Just and true are your ways, King of the nations.
Who will not fear you, Lord, and bring glory to your name?
For you alone are holy.
All nations will come and worship before you,
for your righteous acts have been revealed.’

REFLECTION

The King James Version translates Acts 2: 43:

“And fear came upon every soul...”

This early church had a holy fear of the Lord.  When I talk about the fear of the Lord, I don’t mean that we should be afraid of God.  However we should have a holy reverence towards Him.

One of my greatest concerns is that most Christians have become much too casual about God.  We’ve gone from one extreme, where God is fearful, remote and distant – to, in trying to communicate the closeness, friendship and intimacy we can enjoy with God –  some of us have gone too far and have lost that sense of awe, reverence, respect, of the transcendence of God – His holiness, righteousness, majesty and power.
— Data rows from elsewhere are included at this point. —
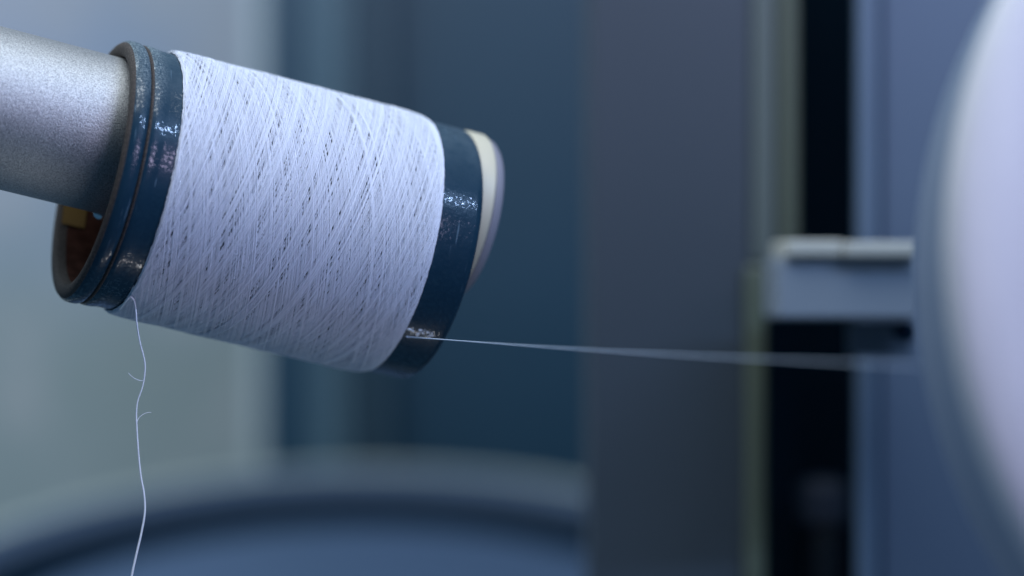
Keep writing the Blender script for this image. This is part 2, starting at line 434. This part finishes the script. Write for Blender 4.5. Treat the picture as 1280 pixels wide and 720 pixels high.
# big round tray low in the background
Zc = 1.12; tr = empty('round_tray', Matrix.Translation(at(430, 882, Zc)) @ Matrix.Rotation(math.radians(20), 4, 'X'), 'large round blue tray with pale rim, low behind the bobbin', 'tray')
k = Zc/F
R1 = 750*k
def ring(name, r0, r1, h0, h1, m):
    # annular band between radii r0..r1 (top heights h0 outer, h1 inner), with thickness
    p = [(h0, r0), (h1, r1), (h1-.006, r1), (h0-.012, r0+.0), (h0, r0)]
    o = link(name, lathe(p, 160, axis='z'), m, tr); fix_normals(o); return sharp(o)
ring('rim', R1, R1*.960, .0, .0015, paint('tray_rim', (.62, .64, .55), (.30, .38, .40), .5, 14))
ring('rim_slope', R1*.959, R1*.912, .001, -.004, paint('ring_slope', (.085, .125, .19), (.05, .085, .16), .5, 5))
ring('groove', R1*.911, R1*.745, -.012, -.022, Mblack)
ring('inner_plate', R1*.744, .01, -.004, -.004, Mring2)
sk = link('skirt', lathe([(-.003, R1*.998), (-.16, R1*.998), (-.16, R1*.95), (-.003, R1*.95)], 160, axis='z'), Mring, tr); fix_normals(sk)

# ------------------------------------------------------------ light
world = bpy.data.worlds.new('World'); sc.world = world; world.use_nodes = True
bg = world.node_tree.nodes['Background']; bg.inputs[0].default_value = (.12, .33, .60, 1); bg.inputs[1].default_value = .24
def area(name, loc, target, size, sy, power, colr):
    l = bpy.data.lights.new(name, 'AREA'); l.shape = 'RECTANGLE'; l.size = size; l.size_y = sy; l.energy = power; l.color = colr
    o = bpy.data.objects.new(name, l); COL.objects.link(o); o.location = loc
    o.rotation_euler = (Vector(target)-Vector(loc)).to_track_quat('-Z', 'Y').to_euler(); return o
C0 = O+d*(-.04)
area('overhead_softbox', (-.05, .50, .55), C0, .55, .30, 3.1, (.86, .94, 1))
area('lavender_softbox', (.42, .0, .24), C0+Vector((.14, 0, 0)), .30, .30, 2.05, (.74, .66, 1))
area('background_fill', (-.42, .93, .40), (.02, 1.45, -.05), .6, .3, 2.9, (.80, .92, 1))  # unseen lamp added to brighten the background
# two slim strip lamps parallel to the tube: their glints run along the lacquer
def strip(px, py, dist, power, colr, ln, wd):
    p = on_cyl(px, py, R); loc = MBi @ p; nrm = (MB.to_3x3() @ Vector((0, loc.y, loc.z))).normalized()
    v = (-p).normalized(); l = (2*nrm.dot(v)*nrm-v).normalized()
    o = area('strip_lamp', p+l*dist, p, ln, wd, power, colr)
    z = l; x = (d-z*d.dot(z)).normalized(); y = z.cross(x)
    o.matrix_world = Matrix(((x.x, y.x, z.x, o.location.x), (x.y, y.y, z.y, o.location.y), (x.z, y.z, z.z, o.location.z), (0, 0, 0, 1)))
strip(390, 205, .45, 1.1, (.42, .62, 1), .26, .004)
strip(340, 372, .40, .14, (1, 1, 1), .24, .004)

# ------------------------------------------------------------ camera
cd = bpy.data.cameras.new('camera'); cam = bpy.data.objects.new('camera', cd); COL.objects.link(cam)
cam.rotation_euler = (math.radians(90), 0, 0); cd.lens = 100; cd.sensor_width = 36; cd.clip_start = .01; cd.clip_end = 20
cd.dof.use_dof = True; cd.dof.focus_distance = .634; cd.dof.aperture_fstop = 4.6
sc.camera = cam
sc.view_settings.view_transform = 'Standard'; sc.view_settings.look = 'None'; sc.view_settings.exposure = 0; sc.view_settings.gamma = 1
sc.cycles.use_denoising = True
try: sc.cycles.denoiser = 'OPENIMAGEDENOISE'; sc.cycles.denoising_prefilter = 'ACCURATE'
except Exception: pass
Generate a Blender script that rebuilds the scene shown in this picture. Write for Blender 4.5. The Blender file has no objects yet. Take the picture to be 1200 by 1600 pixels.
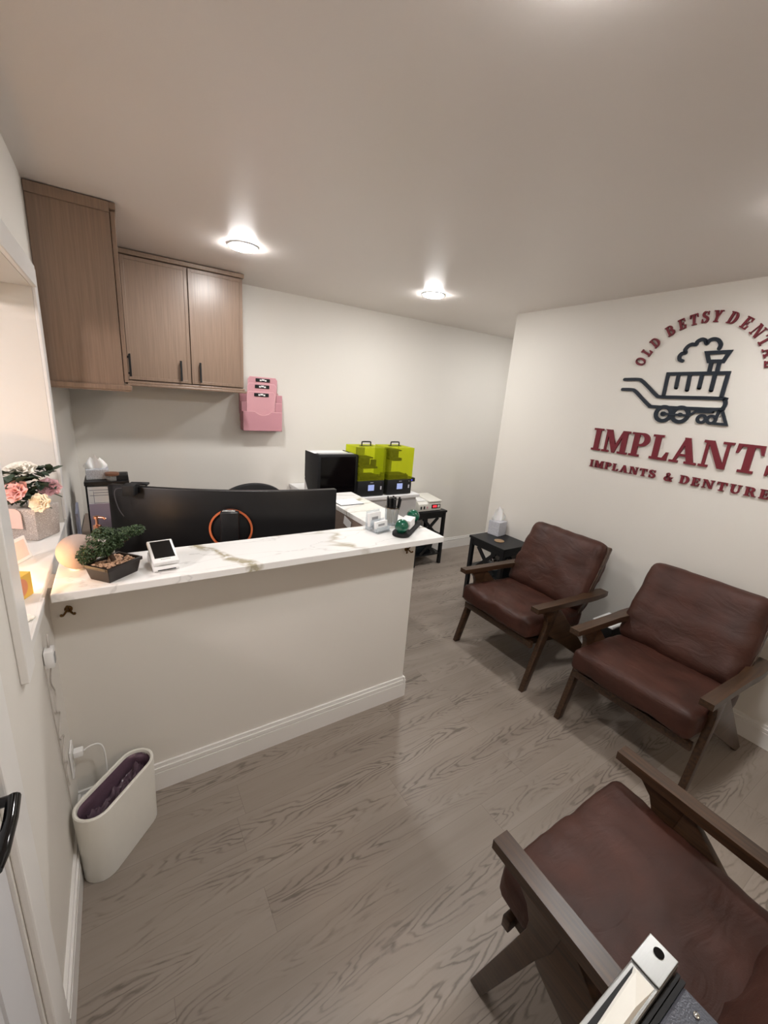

I hear many Christians speak so casually about ‘the big man in the sky’, my 'best buddy' God.  I watch as people stand during sung worship or prayer making jokes and having conversations. They treat it like it all means nothing and I can't help but ask – where is the fear of the LORD?  

God is not like us only a bit bigger – God is God, there is no one like Him.  He is our loving Heavenly Father, but He is also the holy, righteous judge of all the earth. 

The early church had such an intimacy with God, but they never lost that sense of reverence. Look at what we read in Acts 9:31:

“Then the church throughout Judea, Galilee and Samaria enjoyed a time of peace and was strengthened. Living in the fear of the Lord and encouraged by the Holy Spirit, it increased in numbers.”

They lived in the fear of the LORD and were encouraged by the Holy Spirit.  The otherness of God and the intimacy of the Holy Spirit went together. 

Some of need to repent of being too casual and flippant in how we talk about and relate to God.  We need to ask God to give us a fresh revelation of who He really is, and to take away any small notions or ideas we may have developed.

The words of AW Tozer are as applicable today as they were 50 years ago when he wrote them:

“The Church has surrendered her once lofty concept of God and has substituted for it one so low, so ignoble, as to be utterly unworthy of thinking, worshiping men. This she has not done deliberately, but little by little and without her knowledge; and her very unawareness only makes her situation all the more tragic.”